The story unfolds of three young Falkland island children who find a badly injured Argentinian conscript in deep shelter on the moors and decide it is their patriotic duty to kill him...

Revolution
“The work is now an eBook and the original television serial is now on You Tube. Really, it’s a revolution.”

That work reflects the darker chasms he explores. A couple of years ago he wrote “Killing Time at Catterick” about the British Army and having been spurned by “running scared” publishers Jan took the novel to his his public as an eBook. It was promptly nominated for the Orwell Prize.

And then there was his classic piece “A Fine Boy for Killing” calling on his love of sea and his fascination with unnecessary murder — can there ever be a necessary murder, I ask myself? — when a brutal sea captain murders a young sailor basically because he can. And get away with it.

It is in dark stories that Jan excels, which I found strange given the surreal way he acquired his rather exotic christian name.

I couldn’t help but inquire and was more than a little amused at the anecdote which followed...

“When mum was pregnant with me she was convinced I was going to be a girl, a sister for Valerie. So convinced was she I was named Jan before I came into this world — and there I was — a boy! I was christened James Albert Needle and the initials became Jan, which I have been known as all my life...”

So far. There is much more to come for, as he admits, he has an new idea every day and he will never, ever stop writing.
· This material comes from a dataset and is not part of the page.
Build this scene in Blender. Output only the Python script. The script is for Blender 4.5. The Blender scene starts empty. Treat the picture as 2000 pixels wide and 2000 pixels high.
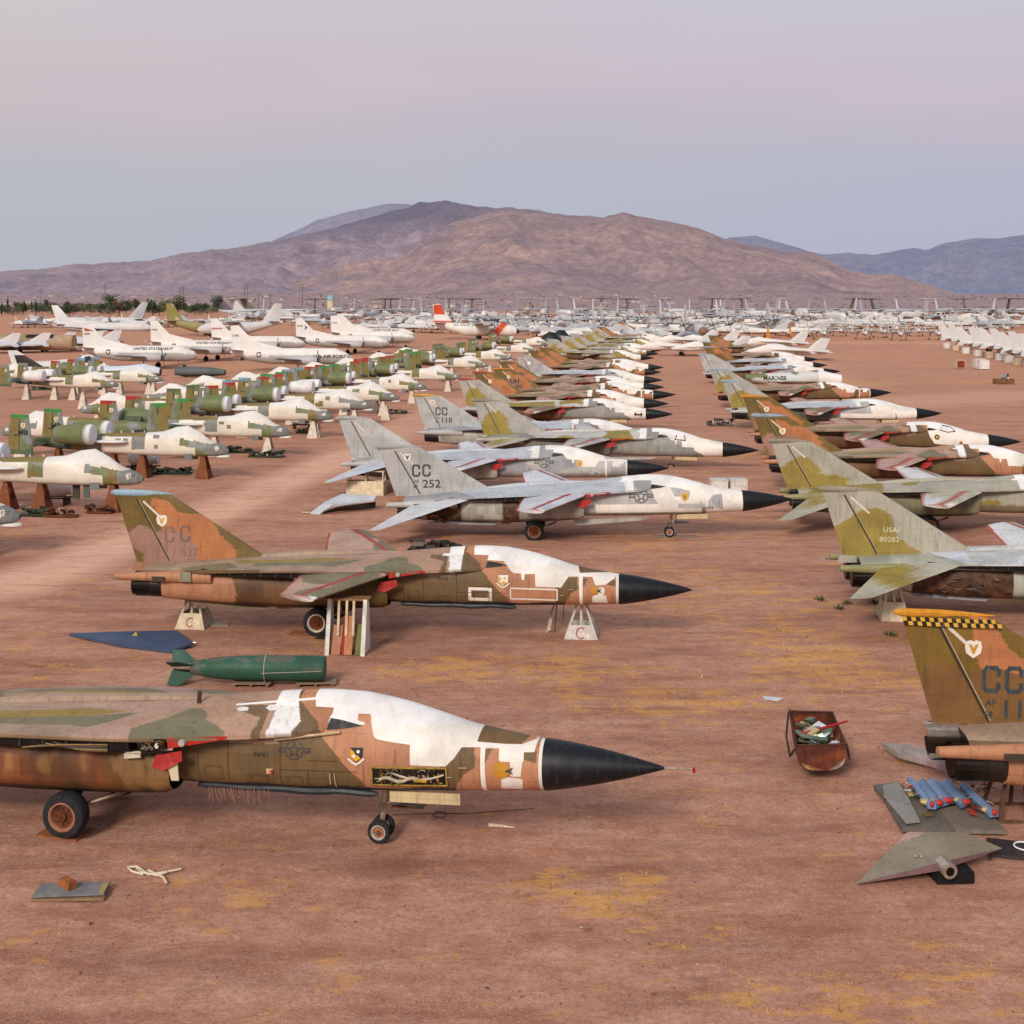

Parallel to this joy of storytelling is his love of music and his adroitness on the tin whistle, also known as the penny whistle, and his skills with a mandola.

This is a beefier version of a mandolin, with four double courses of strings pitched a fifth lower than its smaller cousin.

He plays regularly at the Cross Keys down the lane from his home at Rye Top Farm and is good, too.

I took the opportunity to see him play and it was a delightful experience among talented, creative folk sharing a joy of music.

Jan and Liz have clearly found peace.

Their life on the farm seems to me idyllic.

I hesitate to describe them as “eccentric” for it seems vaguely insulting, but I do not mean it to be for they were wonderful hosts and welcomed me into their home as if I had known them for years.

Except well, there is no other way of saying this really: they are eccentric, if only ever so slightly.

Jan has a second family, you see.

Viv is mother to two more adult sons and they live in South Manchester where Jan spends part of his week, with Liz’s blessing.

When Jan was recovering from his car accident his partners shared time together at his bedside.

See what I mean?

I didn’t want to leave Jan’s company but I had a nagging feeling I was intruding on his writing time.

He still has a myriad of stories to tell and has recently completed his first work for Kindle — a brave new world for a true traditionalist. Six of his works are available under the umbrella title of Skinback Books, and all at 99p.

He says somewhat reflectively: “It’s not a case of making money — not many authors do that solely from books — but of spreading the word a bit. Lots of my books are, in any case, pretty controversial and in today’s climate publishers are running scared.

“Many of my books published in America and South America are still flourishing and I’m hoping to make some of them easily available here.”

So, you heard it first in the columns of the Chron.

And here’s another little teaser, too, straight from the author’s mouth.

He let slip that a fifth in his ever-popular series featuring midshipman William Bentley is in production.